Robinson is convinced that a process with so many stages, checks and possible pitfalls, keeps the creative pressure on. The successful originators of a set of commemorative stamps can safely say they’ve earned the accolade, the only drawback being that they’ll have a long time to wait before their next invitation to participate comes along. For the design bridesmaids who don’t make it, the fact that last year’s entire stamp programme came from first-timers, should be encouragement enough to accept Robinson’s next brief.

There’s no getting away from the fact that this process is long and arduous; “We can’t be trendy,” says Robinson, “because if you pursue trends in typography or illustration, those trends are gone after a year, and it takes us a year to issue.” With the stamps on sale for another 12 months after the date of issue they need staying power as well as instant impact. “But I don’t want to produce a set of stamps like any other from two or three years ago.
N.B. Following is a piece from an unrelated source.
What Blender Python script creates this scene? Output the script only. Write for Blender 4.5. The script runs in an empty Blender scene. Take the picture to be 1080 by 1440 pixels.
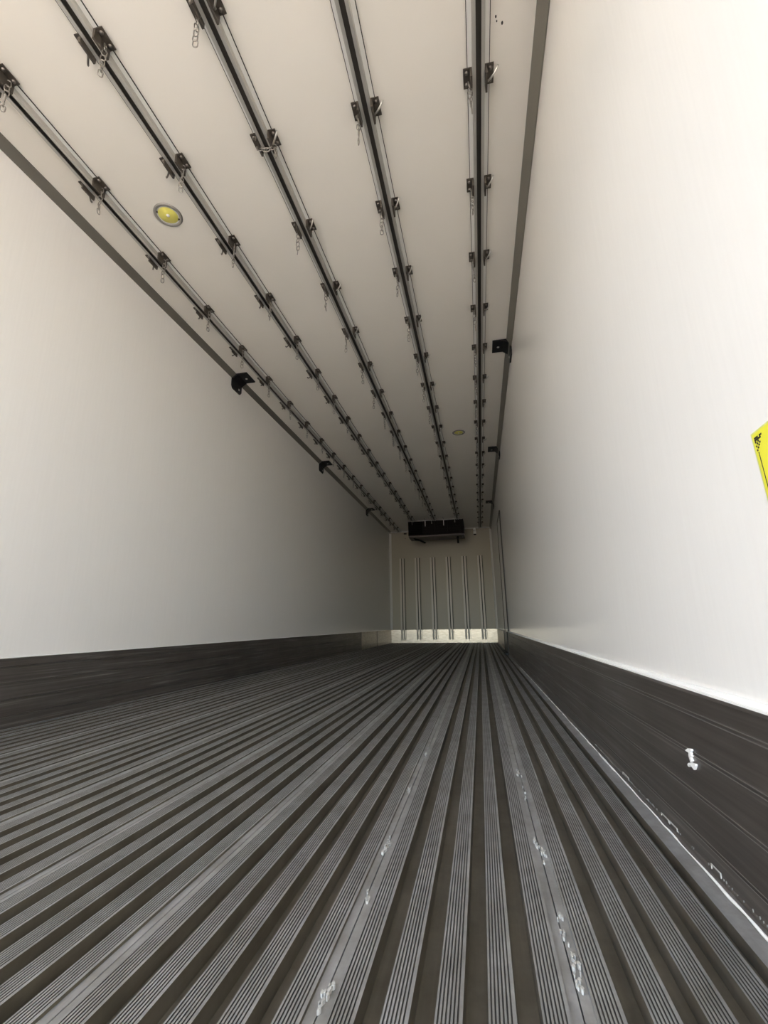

If the stamps haven’t moved on, we’re not progressing.”

The evidence is there to see. From Stephanie Nash’s cool, spacious Twentieth Century Women of Achievement, to the Why Not Associates’ promotional material which accompanied Howard Brown’s Football Legends’ series, to Glenn Tutssel’s mirthful Big Stars from the Small Screen, which brought the strange world of the Clangers into close proximity with the Queen’s head, the calibre of ideas married to high quality image-making, produce tiny, but intense, statements which range from the heroic to the surreal.

The last word goes to one of the Royal Mail’s satisfied designers. Glenn Tutssel was very clear with his answer when asked about the experience of designing stamps. Quite simply, “a brilliant client to work with”.